Cheese Crackers a la Goldfish (adapted from Smitten Kitchen, who adapted it from The Lee Bros.)

– 1 1/2 cups grated old cheddar cheese (really pack it in those cups, the more cheese the better. If you want to weigh it, its supposed to be 6 ounces of grated cheese)

-4 TBSP of butter (I cut mine into little cubes, and softened a bit in the microwave)

-1/2 cup whole wheat flour

-1/4 cup regular flour

-1/4 tsp. onion powder (optional – you can barely taste it, but I think it adds character)

-1/4 tsp. salt (you can put less – these are not as salty as the store-bought kind, but they are still salty.  I’m a salt fiend, so if you want less, go for it)

Put all the ingredients in a food processor and let blend until it forms a ball of dough. This should take about 2 minutes.  THIS was the craziest thing ever! When I turned on my food processor, it just looked like bread crumbs, and I thought there was no way it would come together into a ball of dough.  Did I miss something? Am I supposed to add some water? I checked the recipe again and read through the comments.  Nope, no water. I resisted the urge to add some right away and decided to (gasp!) follow the directions. It was nuts, I’ve never seen this before.  A mix of totally dry and crumbly bits started to get more clumpy, and more clumpy, until suddenly it was one big ball of dough and my food processor was working hard to push it around in circles.  Crazy! So, have faith in this dough.

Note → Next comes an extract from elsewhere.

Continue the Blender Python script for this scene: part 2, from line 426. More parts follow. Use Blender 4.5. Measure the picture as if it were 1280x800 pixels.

Roll it out (on a lightly floured surface with a floured rolling pin) until it is 1/8 inch thick.  I never know how thick my dough is, so just try and get it fairly thin, yet thick enough that you are still actually able to pick it up off your rolling surface. Since I don’t have any cookie cutters, I just cut my crackers into squares, placed them on a parchment-lined cookie sheet, pricked them a few times with a fork (to let the steam escape) and misted them with water.  In my insanely-fast-super-hot oven, these only took about 5-6 minutes per batch, but the recipe said 12-15.  So keep an eye on them.  Take them out when they are starting to be golden at the edges, but before they burn (duh).  Transfer to a wire rack to cool.  Keep in an airtight container at room temperature.  Sometimes things like this go soggy when they are in containers, I will let you know if that happens.

I ate about a million of them while I baked, and still ended up with about 80 1-inch square crackers, so pretty good.  They cost me about $1 worth of cheese to make, and the rest of the ingredients I always have and so I count that cost as pretty much negligible. So all in all, a great deal. Even if “I love homemade-cheesey-square-crackers cuz they’re so delicious!” doesn’t quite flow off the tongue in the same way. Enjoy!